Our universe gets diluted with passing time - matter and radiation are progressively less able to retard expansion. On the other hand, dark energy remains constant (as fas as we can see) over time, so given enough waiting it will completely dominate the expansion, and the Hubble sphere in infinite future will coincide with the event horizon - whose distance is dependent on how much DE pushes the universe apart.
For it to grow beyond that, the dark energy would have to not be constant. If it were growing, that horizon would decrease without limit (leading to big rip). If it were decreasing, the horizon would always recede.
This apparent incongruity, between galaxies leaving the horizon and the horizon receding, comes about as a result of the fact that when we're talking about signals being sent from galaxies, we're talking about light, which has nett velocity towards us, so it doesn't move with the Hubble flow like galaxies do.
But why is the horizon even receding?
Because matter and energy are less and less capable of keeping dark energy from doing what it wants - i.e. expanding space exponentially, with some constant percentage rate per unit time.
At present, the furthest distance we can see is about 13.7 billion ly
There is no sense in which that distance is equivalent to light travel distance.
Here are the few distances that do make sense to talk about:
46 Gly is the present-day distance to where the regions that emitted CMBR are now (what is normally referred to as observable universe).
44 Mly was the distance to these same regions when they emitted CMBR.

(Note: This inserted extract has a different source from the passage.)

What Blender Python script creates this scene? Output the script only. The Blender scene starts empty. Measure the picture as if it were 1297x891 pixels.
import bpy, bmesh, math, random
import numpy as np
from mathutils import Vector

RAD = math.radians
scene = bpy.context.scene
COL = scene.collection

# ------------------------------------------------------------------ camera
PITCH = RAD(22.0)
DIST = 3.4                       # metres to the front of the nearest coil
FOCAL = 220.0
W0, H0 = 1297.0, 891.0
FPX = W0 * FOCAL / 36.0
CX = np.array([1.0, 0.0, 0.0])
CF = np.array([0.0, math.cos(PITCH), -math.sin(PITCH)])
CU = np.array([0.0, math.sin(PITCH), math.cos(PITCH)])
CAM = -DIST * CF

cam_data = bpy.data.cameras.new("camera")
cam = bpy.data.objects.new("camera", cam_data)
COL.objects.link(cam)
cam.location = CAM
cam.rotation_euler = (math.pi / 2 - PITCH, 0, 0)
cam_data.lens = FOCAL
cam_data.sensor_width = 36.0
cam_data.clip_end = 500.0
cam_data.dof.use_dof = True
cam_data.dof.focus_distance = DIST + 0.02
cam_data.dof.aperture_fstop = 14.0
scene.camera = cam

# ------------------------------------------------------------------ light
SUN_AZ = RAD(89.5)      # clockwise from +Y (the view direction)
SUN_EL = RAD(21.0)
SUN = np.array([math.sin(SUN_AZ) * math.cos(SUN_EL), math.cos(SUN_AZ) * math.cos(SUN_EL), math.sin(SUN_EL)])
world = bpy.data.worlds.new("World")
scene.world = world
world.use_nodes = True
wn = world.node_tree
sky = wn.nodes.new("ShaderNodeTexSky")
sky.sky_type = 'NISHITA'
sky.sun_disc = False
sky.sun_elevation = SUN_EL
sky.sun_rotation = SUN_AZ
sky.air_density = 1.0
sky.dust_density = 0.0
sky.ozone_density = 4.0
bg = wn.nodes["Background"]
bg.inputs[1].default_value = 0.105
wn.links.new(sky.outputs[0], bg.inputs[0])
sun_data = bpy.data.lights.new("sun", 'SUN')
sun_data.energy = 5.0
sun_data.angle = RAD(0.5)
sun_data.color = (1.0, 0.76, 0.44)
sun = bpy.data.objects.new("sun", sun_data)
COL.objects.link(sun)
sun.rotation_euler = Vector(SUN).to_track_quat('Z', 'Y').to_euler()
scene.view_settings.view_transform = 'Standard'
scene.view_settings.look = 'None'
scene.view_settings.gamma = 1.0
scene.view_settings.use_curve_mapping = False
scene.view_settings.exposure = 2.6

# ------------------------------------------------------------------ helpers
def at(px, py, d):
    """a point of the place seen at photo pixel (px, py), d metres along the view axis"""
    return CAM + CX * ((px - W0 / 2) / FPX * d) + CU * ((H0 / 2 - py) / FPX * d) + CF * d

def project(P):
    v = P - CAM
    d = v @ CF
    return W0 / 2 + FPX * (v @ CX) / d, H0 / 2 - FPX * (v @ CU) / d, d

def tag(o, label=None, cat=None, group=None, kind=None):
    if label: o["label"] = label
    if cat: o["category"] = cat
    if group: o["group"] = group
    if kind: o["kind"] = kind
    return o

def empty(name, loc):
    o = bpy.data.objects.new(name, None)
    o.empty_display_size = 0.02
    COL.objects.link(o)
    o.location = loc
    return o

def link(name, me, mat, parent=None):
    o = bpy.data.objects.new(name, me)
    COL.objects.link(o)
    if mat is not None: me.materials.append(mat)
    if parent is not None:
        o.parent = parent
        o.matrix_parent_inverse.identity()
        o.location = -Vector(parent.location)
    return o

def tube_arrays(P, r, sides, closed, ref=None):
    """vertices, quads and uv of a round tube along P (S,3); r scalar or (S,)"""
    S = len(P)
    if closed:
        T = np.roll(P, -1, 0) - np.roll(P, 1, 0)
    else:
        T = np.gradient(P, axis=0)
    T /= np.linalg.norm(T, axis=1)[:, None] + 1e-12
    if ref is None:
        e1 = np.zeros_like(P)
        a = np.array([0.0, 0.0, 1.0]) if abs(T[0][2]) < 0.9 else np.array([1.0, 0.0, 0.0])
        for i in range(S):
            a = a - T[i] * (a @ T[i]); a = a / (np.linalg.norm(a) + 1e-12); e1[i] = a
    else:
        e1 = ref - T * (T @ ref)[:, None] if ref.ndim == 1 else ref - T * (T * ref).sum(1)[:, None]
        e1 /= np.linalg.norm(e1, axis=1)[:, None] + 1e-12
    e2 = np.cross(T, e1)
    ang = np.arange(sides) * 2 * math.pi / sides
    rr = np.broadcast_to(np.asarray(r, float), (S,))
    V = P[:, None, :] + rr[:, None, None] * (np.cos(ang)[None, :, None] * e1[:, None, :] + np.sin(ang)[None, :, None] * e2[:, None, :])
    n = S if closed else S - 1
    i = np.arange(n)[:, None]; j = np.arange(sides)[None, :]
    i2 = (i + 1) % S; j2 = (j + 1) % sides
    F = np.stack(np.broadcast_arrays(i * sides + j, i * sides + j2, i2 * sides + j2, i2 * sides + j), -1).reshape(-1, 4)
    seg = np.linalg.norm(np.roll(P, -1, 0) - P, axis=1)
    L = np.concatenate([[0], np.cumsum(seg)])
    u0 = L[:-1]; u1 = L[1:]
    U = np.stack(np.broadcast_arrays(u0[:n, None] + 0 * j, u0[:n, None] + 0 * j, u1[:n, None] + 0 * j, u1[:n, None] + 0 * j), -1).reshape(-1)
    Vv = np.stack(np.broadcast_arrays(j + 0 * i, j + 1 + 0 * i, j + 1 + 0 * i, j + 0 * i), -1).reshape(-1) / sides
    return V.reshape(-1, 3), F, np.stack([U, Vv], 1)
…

~5 Gly is the farthest any of today-visible galaxies was at the time of emission of the light we receive.
Yes. Things outside the nearby region of space are too far away to ever interact with because the space they're in is moving away from us faster than the speed of light and so they will never be able to interact with us.
The Hubble sphere appears to be equivalent to said horizon, since both are affecting the same thing, if I'm not mistaken.
No, this isn't correct. Hubble sphere and event horizon are not equivalent. See the rest of this post. Or better yet, look at the graphs linked to earlier.
edit: I've got work to do. Be back later.